小生など、まさしくいい加減にこの掲示板を「利用」させていただいており、具体的な問題発生の下手人だと反省しています。研究・学術上の情報交換の場であって欲しいことはもちろんですが、この掲示板設置の目的は、あくまで「ゼミメンバーの役に立つこと」だと思いますから、そのあたりは明確にしておくべきだと思います。なによりも、メンバーが自分たちのものであるという気持ちで、大いに遠慮無く(ただし、不特定多数の読者がおられることを念頭に置いて)書き込んでくださればと考える次第です。また、他の大学の歴史学関係のゼミの掲示板(たとえば、滋賀県立大の京樂先生、東京学芸大の木村茂光先生、三重大の山田先生など)のHPのあり方から学ばせていただくことも一つの方法だと思います。

 さきに書架の購入について、掲示板の「私的」利用をさせていただきましたが、この件について大阪工業大学の講師をされている箕浦尚美先生から貴重な情報を頂きました。あつくお礼申し上げます。とても魅力的なお話しなので、検討させていただきます。箕浦先生は中世文学を御専攻とのことですが、この掲示板の威力を思い知った次第です。

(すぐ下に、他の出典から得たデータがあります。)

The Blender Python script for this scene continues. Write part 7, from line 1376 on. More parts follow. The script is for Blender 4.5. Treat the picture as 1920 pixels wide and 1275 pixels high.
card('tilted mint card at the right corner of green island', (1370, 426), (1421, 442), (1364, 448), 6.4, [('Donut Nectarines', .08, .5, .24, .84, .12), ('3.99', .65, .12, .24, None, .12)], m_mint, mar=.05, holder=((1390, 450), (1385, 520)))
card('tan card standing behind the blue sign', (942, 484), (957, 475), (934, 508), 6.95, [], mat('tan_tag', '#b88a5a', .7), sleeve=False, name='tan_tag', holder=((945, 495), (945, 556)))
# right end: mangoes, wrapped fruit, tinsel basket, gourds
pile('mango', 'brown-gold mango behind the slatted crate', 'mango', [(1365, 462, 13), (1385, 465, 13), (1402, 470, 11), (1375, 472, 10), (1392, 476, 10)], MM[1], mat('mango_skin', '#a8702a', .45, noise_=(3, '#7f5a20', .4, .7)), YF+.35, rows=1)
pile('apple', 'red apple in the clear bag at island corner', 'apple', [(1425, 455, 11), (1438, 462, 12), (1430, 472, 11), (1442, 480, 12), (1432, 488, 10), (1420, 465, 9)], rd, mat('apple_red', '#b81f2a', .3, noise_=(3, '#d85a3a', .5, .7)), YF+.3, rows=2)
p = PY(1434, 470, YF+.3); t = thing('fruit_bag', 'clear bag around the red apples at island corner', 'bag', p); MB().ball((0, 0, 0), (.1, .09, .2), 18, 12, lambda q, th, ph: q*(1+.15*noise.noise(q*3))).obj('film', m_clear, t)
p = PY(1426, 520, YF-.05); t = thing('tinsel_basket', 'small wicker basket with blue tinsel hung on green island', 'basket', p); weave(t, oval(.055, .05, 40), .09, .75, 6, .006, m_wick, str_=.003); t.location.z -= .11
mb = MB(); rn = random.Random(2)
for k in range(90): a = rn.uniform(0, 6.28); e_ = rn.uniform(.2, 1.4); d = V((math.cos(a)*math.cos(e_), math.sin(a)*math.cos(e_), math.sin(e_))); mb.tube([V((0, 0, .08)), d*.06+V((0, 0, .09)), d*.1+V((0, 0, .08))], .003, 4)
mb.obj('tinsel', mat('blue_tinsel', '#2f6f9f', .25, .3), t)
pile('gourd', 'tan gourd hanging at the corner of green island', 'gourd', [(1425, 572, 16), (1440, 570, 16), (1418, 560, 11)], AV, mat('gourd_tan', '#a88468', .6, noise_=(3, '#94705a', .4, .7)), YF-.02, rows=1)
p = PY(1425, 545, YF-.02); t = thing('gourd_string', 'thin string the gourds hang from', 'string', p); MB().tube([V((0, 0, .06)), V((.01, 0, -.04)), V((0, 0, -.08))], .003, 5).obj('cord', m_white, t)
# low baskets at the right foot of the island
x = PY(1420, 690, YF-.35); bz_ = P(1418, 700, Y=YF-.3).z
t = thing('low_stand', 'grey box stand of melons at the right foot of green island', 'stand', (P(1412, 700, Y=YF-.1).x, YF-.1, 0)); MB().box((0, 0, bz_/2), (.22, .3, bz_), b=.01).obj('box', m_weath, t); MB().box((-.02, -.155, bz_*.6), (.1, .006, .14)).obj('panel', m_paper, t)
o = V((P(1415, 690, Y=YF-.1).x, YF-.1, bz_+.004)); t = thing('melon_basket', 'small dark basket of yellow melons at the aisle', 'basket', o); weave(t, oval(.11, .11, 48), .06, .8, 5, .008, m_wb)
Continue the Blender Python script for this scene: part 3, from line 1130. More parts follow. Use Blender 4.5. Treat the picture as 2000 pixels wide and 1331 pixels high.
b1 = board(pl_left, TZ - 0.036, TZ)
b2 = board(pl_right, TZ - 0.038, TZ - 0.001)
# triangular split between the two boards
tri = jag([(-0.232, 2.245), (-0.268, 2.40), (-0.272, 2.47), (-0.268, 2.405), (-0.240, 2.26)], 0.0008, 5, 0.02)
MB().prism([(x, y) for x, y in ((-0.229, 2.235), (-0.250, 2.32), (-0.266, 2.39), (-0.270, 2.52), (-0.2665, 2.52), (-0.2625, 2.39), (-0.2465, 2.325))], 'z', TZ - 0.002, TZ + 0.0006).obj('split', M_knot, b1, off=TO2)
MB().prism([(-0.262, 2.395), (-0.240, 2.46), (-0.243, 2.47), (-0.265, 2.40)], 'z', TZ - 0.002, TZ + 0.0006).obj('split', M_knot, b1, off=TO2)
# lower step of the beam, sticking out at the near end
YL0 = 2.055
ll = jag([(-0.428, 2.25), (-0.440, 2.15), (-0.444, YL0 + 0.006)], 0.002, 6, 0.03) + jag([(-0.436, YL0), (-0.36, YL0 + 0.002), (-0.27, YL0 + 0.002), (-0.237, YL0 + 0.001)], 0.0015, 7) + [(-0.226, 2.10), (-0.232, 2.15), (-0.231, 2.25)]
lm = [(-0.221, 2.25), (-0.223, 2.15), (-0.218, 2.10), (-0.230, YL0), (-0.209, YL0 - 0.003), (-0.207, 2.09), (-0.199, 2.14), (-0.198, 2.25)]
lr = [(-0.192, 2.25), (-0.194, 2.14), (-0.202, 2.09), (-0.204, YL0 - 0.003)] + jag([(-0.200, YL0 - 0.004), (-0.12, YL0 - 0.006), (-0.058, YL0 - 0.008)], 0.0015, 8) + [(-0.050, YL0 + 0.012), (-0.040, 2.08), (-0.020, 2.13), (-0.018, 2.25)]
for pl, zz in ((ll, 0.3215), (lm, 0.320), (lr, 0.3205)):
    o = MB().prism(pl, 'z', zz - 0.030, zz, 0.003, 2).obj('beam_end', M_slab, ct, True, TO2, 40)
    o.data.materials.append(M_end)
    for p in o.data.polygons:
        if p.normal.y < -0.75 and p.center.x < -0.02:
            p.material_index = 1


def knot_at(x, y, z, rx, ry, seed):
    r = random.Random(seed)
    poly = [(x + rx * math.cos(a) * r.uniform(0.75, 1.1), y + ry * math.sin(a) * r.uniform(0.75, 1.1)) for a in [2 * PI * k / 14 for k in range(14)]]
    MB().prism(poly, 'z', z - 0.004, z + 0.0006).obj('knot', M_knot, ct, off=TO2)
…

 書架との絡みで、当家に全自動洗濯機が一台余分にあることに気づきました。スペースを確保するために、処分しようかと思うのですが、もし中古でも洗濯機が必要な方がおられましたら、取りに来ていただくことのみを条件にして差し上げますので御連絡下さい(また私的利用でしたね)。

Re: 博物館レポートfrom福井県

末松憲子
No.1706

>鈴木君
高台寺は本当にすごいですよね。私は夜間ライトアップに何年か前に行ったんですが、入口から出口までぎっしり人が詰まって排出先へとうごめく様は、まるで腸内蠢動かと思いました(笑)
京都の観光は本当に「打てば響く」感じで、観光学的に考えると面白いんですが、飲み込まれると辟易してしまいますねぇ。
私は修論でそのへんの「江戸後期の寺社と周辺商人の観光客誘致」が絡んでくるので、辟易しながらも楽しんでるんですけどね。

>野口先生
私的利用とおっしゃっていますが、先人の先生方の書庫情報、全く皆に無関係ではないとおもいます。
自分で書庫を持つ日が来るのかはまだわかりませんが、実際膨大な本を管理・利用している先生方の生の声は、私の本棚活用にも参考になりました。
なかなかゼミには顔を出せませんが、ここでの雑談(?)はちゃんとチェックして日々役に立てていますよ!